• STORED DATA
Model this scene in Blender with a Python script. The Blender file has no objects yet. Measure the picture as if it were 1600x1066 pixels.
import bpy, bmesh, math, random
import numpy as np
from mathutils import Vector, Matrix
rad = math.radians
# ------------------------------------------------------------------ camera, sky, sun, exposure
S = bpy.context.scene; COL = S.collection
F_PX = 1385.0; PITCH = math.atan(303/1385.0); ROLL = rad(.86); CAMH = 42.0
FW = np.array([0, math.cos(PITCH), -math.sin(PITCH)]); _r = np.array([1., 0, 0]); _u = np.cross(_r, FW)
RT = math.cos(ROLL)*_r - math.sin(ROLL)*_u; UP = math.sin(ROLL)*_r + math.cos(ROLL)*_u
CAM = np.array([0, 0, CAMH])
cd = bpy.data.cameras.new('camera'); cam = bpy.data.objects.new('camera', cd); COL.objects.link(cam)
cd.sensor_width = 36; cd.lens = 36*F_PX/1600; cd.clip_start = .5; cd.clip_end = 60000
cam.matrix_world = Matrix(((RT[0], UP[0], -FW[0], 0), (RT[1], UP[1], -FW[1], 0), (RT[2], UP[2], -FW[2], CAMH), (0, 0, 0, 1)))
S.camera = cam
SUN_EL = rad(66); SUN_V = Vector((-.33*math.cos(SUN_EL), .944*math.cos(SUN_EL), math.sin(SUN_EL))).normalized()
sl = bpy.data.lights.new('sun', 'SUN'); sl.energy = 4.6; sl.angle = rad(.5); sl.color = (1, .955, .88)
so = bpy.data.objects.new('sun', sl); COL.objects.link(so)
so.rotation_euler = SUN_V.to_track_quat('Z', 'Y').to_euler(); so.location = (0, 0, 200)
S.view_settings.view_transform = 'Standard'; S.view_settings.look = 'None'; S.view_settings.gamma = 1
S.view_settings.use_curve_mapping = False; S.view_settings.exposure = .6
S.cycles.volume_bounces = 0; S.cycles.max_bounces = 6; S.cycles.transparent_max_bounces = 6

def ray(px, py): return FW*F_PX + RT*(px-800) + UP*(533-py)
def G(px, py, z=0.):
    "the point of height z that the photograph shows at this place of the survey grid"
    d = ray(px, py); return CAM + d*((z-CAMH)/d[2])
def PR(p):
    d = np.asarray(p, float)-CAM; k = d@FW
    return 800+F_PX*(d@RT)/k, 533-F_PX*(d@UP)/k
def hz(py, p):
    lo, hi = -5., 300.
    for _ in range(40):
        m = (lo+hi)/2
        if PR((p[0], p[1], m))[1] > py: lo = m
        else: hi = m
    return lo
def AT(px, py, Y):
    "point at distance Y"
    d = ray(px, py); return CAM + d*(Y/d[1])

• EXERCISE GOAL
Each line of the listing above should be output exactly.

• THE RESPONSE
Model this scene in Blender with a Python script. The Blender file has no objects yet. Measure the picture as if it were 1600x1066 pixels.
import bpy, bmesh, math, random
import numpy as np
from mathutils import Vector, Matrix
rad = math.radians
# ------------------------------------------------------------------ camera, sky, sun, exposure
S = bpy.context.scene; COL = S.collection
F_PX = 1385.0; PITCH = math.atan(303/1385.0); ROLL = rad(.86); CAMH = 42.0
FW = np.array([0, math.cos(PITCH), -math.sin(PITCH)]); _r = np.array([1., 0, 0]); _u = np.cross(_r, FW)
RT = math.cos(ROLL)*_r - math.sin(ROLL)*_u; UP = math.sin(ROLL)*_r + math.cos(ROLL)*_u
CAM = np.array([0, 0, CAMH])
cd = bpy.data.cameras.new('camera'); cam = bpy.data.objects.new('camera', cd); COL.objects.link(cam)
cd.sensor_width = 36; cd.lens = 36*F_PX/1600; cd.clip_start = .5; cd.clip_end = 60000
cam.matrix_world = Matrix(((RT[0], UP[0], -FW[0], 0), (RT[1], UP[1], -FW[1], 0), (RT[2], UP[2], -FW[2], CAMH), (0, 0, 0, 1)))
S.camera = cam
SUN_EL = rad(66); SUN_V = Vector((-.33*math.cos(SUN_EL), .944*math.cos(SUN_EL), math.sin(SUN_EL))).normalized()
sl = bpy.data.lights.new('sun', 'SUN'); sl.energy = 4.6; sl.angle = rad(.5); sl.color = (1, .955, .88)
so = bpy.data.objects.new('sun', sl); COL.objects.link(so)
so.rotation_euler = SUN_V.to_track_quat('Z', 'Y').to_euler(); so.location = (0, 0, 200)
S.view_settings.view_transform = 'Standard'; S.view_settings.look = 'None'; S.view_settings.gamma = 1
S.view_settings.use_curve_mapping = False; S.view_settings.exposure = .6
S.cycles.volume_bounces = 0; S.cycles.max_bounces = 6; S.cycles.transparent_max_bounces = 6

def ray(px, py): return FW*F_PX + RT*(px-800) + UP*(533-py)
def G(px, py, z=0.):
    "the point of height z that the photograph shows at this place of the survey grid"
    d = ray(px, py); return CAM + d*((z-CAMH)/d[2])
def PR(p):
    d = np.asarray(p, float)-CAM; k = d@FW
    return 800+F_PX*(d@RT)/k, 533-F_PX*(d@UP)/k
def hz(py, p):
    lo, hi = -5., 300.
    for _ in range(40):
        m = (lo+hi)/2
        if PR((p[0], p[1], m))[1] > py: lo = m
        else: hi = m
    return lo
def AT(px, py, Y):
    "point at distance Y"
    d = ray(px, py); return CAM + d*(Y/d[1])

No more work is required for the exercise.